Buradan kalkar daha kim bilir nerelere gideriz… Ama bu akşam benim niyetim başka…
On yedi yıl, dokuz ay, beş gün önceydi… Tıp fakültesinin dördüncü yılı bitmişti. İki yıldır uluslararası öğrenci değişim organizasyonunun bizim fakültedeki iki sorumlusundan biriydim ve o yıl bir aylığına aynı program dahilinde başka bir ülkeye gidecektim.
Yirmi ikinci doğumgünümde ilk kez uçağa bindim. Uçak bileti paramı kendim vermiştim. Onu da üç yıl önce katıldığım Yıldo’nun Turnike yarışmasından kazanmıştım. Bak, hatırlat bir ara o yarışmayı da anlatmalıyım çünkü yıllar sonra o yarışma sonrasında almam gereken dersleri almadığımı gördüm ve üzüldüm.
Lafı uzatmadan devam edeyim, merak eden onu buna bağlar nasıl olsa…
İsviçre’de, Engadin’de bir hastaneye stajyer olarak gittim. İlk kez evden ayrılıyordum ve babam daha dört ay önce ölmüştü.
Hastaneye gittiğimin ertesi günü bir görevli gelip evraklarımda eksik olduğunu, bunun için sigorta işlemlerimi yapamadığını, sigortasız çalıştırılamayacağım için de ne yazık ki sınırdışı edileceğimi söyledi. Bunların hepsini Almanca söyledi ve ben Nefise Tüzün’den öğrendiğim Almanca ile hepsini kelimesi kelimesine anladım. Halbuki hastane sekreteri , Beatrice, aynı gün inatla İngilizce konuşmayıp Almanca konuştuğunda söylediklerinin hiçbirini anlamamıştım.
O gün İsviçre’ye ayak basmıştım ama deli gibi dönmek istiyordum. Kabuğundan yeni çıkmış civcivden farksızdım. Sırf buna sebep sınırdışı edilmek beni sevindirdi… Ama bir şekilde yelkenleri suya indirmedim, olmazdı, yakışmazdı…
Bekle, dedim. Koşarak hastanenin üst katında bana verilen odaya çıktım. Elimde davet mektubuyla geri döndüm. Komikti, çünkü kağıtta imzası olan kişi benim gibi bir tıp öğrencisiydi, organizasyonun İsviçre temsilcisiydi.
Karşımdaki hastane görevlisi kağıdı evirdi, çevirdi. Bir şey demedi ve gitti. Ben de çatı katındaki odama çıktım. Ya da hayır… markete gittim. Belki bir daha yiyemeyebileceğim cevizli yoğurtlardan almak için…
Sabah uyanınca ilk işim çantamı toplamak olmuştu. Evet, kaderdi bunun adı… İlk defa yurtdışına çıkmıştım ve sınırdışı edilecektim.

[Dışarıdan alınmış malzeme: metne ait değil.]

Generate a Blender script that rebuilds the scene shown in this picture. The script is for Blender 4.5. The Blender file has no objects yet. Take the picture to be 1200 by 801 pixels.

Hastanenin misafirhanesinde Dan bir tıp öğrencisiyle kalıyorduk, kalacakmıştık. Odalarımızın kapısı ortak kullandığımız, kullanacak olduğumuz, mutfağa açılıyordu. Müslime süt eklerken odasından çıktı ve benim kapımın önündeki valizimi gördü. Gidiyorum, dedim. Bana o bir gün fazlasıyla yetmişti, eve, onca yıl kaçmak istediğim yere geri dönmek için can atıyordum…
Olmadı…
Ben müsliyi bitirmeden hastane görevlisi elinde geçici sigortamla geldi. Kalıyordum…
Bir gün, kasabanın huzurevi sakinlerinin kulaklarını yıkarken artık evi özlemediğimi fark ettim ve stajımın bitmesine, bir ayın daha dolmasına zaman vardı… öyle devam edebilirdim… o bir göz odada yaşar, tanımadığım yabancı biriyle mutfak ve banyoyu kullanabilir, marketten çeşitli yoğurtlar alır, market kasabına gün önceden 250 gr dana kıyma sipariş edebilir, ocağın dört gözünden birinde önce küp doğranmış soğanı, sonra halka ince kıyılmış biberi ve kıymayı kavurabilir, bir kaşık salça, kıymanın yarısı ve küçük konserve bezelye ile hastaneyi yemek kokusuna boğabilir, hastanede çalışan epi topu beş doktoru bizim misafirhanenin kapısına hazır ola dikebilirmişim… olabilirmiş… gün gelip burun kıvırdığımız bezelye buna muktedirmiş, mümkünmüş…
Bundan sonrasını hiç tasavvur etmedim… insan olarak adapte olabilme halim beni ürküttü…. Yurtdışında tek başıma yaşamaya dair tüm hayallerimden vazgeçtim…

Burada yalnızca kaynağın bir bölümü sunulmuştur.